Um ex-preso político, como Pepe Mujica, deveria saber melhor do que ninguém que –segundo a Anistia Internacional- "os EUA violam os padrões internacionais para o tratamento de prisioneiros”. Em seu relatório 2012, Anistia Internacional denunciou a situação de "cruel isolamento” em módulos penitenciários em diversos Estados, como Califórnia ou Arizona. Anistia indica que a situação da população carcerária no Arizona não cumpre os compromissos dos Estados Unidos com o Convênio sobre Direitos Civis e Políticos.

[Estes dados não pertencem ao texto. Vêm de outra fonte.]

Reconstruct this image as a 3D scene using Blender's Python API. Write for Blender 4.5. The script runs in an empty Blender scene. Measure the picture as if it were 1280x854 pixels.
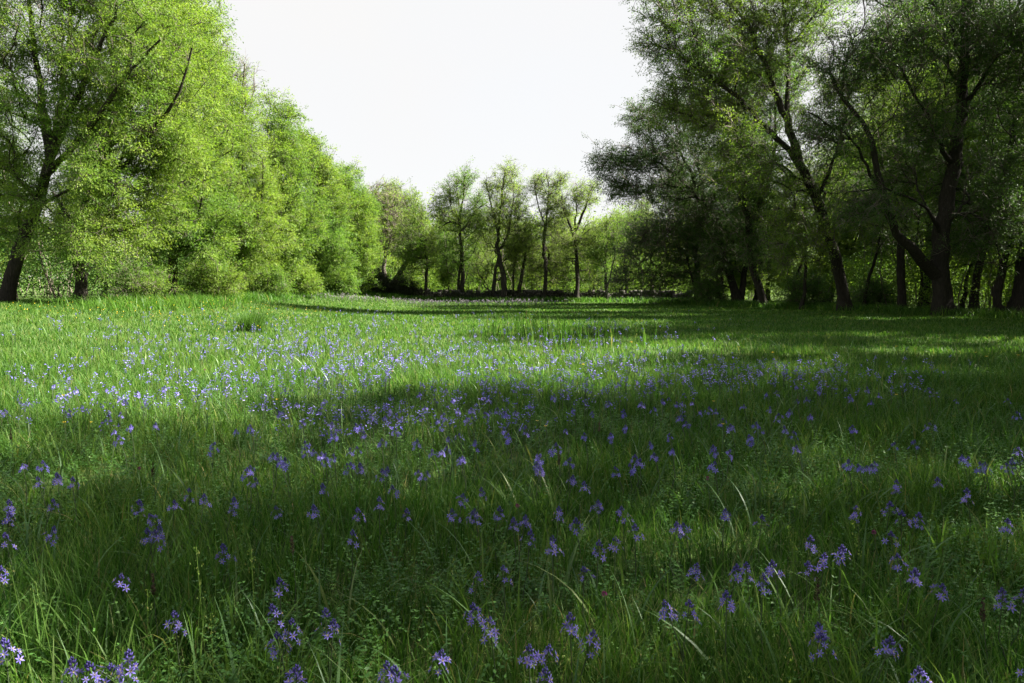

Outro tanto acontece na Califórnia: "As condições e a duração do encarceramento em módulos de isolamento na Califórnia são simplesmente terríveis”, manifestou Angela Wright, investigadora da IA sobre os Estados Unidos, que visitou vários cárceres no Estado californiano este ano. Em julho de 2011, 12 mil prisioneiros nos cárceres dos EUA lançaram uma greve de fome e de trabalho. Foi a maior greve de detidos na história dos EUA.
Na Califórnia, durante o período de cinco anos, de 2006 a 2010, a cifra de suicídios carcerários atingiu uma média de 34 por ano, dos quais 42% aconteceram em unidades de segregação administrativa ou em módulos de isolamento. Os estudos demonstram que os efeitos negativos derivados de períodos prolongados em regime de isolamento podem continuar muito tempo depois da liberdade dos internos.
A investigação está baseada na informação recompilada pela AI graças ao seu acesso exclusivo aos módulos de isolamento na Califórnia, que descreve as condições de reclusão sofridas por mais de 3.000 presos no Estado, entre eles 78 internos que permaneceram mais de 20 anos em regime de isolamento.
35% dos encarcerados em módulos de segurança máxima são pessoas sem delitos de sangue, tais como furto ou venda de drogas, que, em grande parte, foram reclusos nessas instalações por mal comportamento devido a problemas mentais.
Em seu relatório de 2013, Human Rights Watch reafirma: nos EUA "são os setores mais vulneráveis da sociedade –as minorias étnicas e raciais, os grupos com baixos ingressos, os imigrantes, as crianças e os anciãos- que estão mais expostos a sofrer injustiças no sistema de justiça penal”.
Com 5% da população mundial, os Estados Unidos detêm 25% dos presos do planeta e apresenta a proporção de encarceramento per capita mais elevada em âmbito mundial. Nenhuma outra sociedade na história da humanidade encarcerou seus habitantes em uma proporção tão grande. Estados Unidos soube converter sua superpopulação carcerária em um negócio rentável que promoveu o surgimento de um complexo industrial que agora conta com as maiores operadoras de cárceres privados do mundo. Em primeiro lugar, destaca-se a Corretions Corporation of America (CCA), seguida de outras, como o GEO Group, que também administra Cáceres na Austrália, na África do Sul e no Reino Unido.
Nem lerdos, nem preguiçosos, os Ministros Bonomi (Interior) e Lorenzo (Economia) anunciaram em março passado a construção, em Punta de Rieles, de uma prisão para 2.000 detentos, o que equivale à quinta parte do total de presos atualmente.
Não é preciso demasiada sagacidade para deduzir que os "cursos” não são nada mais do que álibis que permitem à Embaixada dos Estados Unidos, na perspectiva de adjudicar-se o primeiro estabelecimento carcerário público-privado no Uruguai.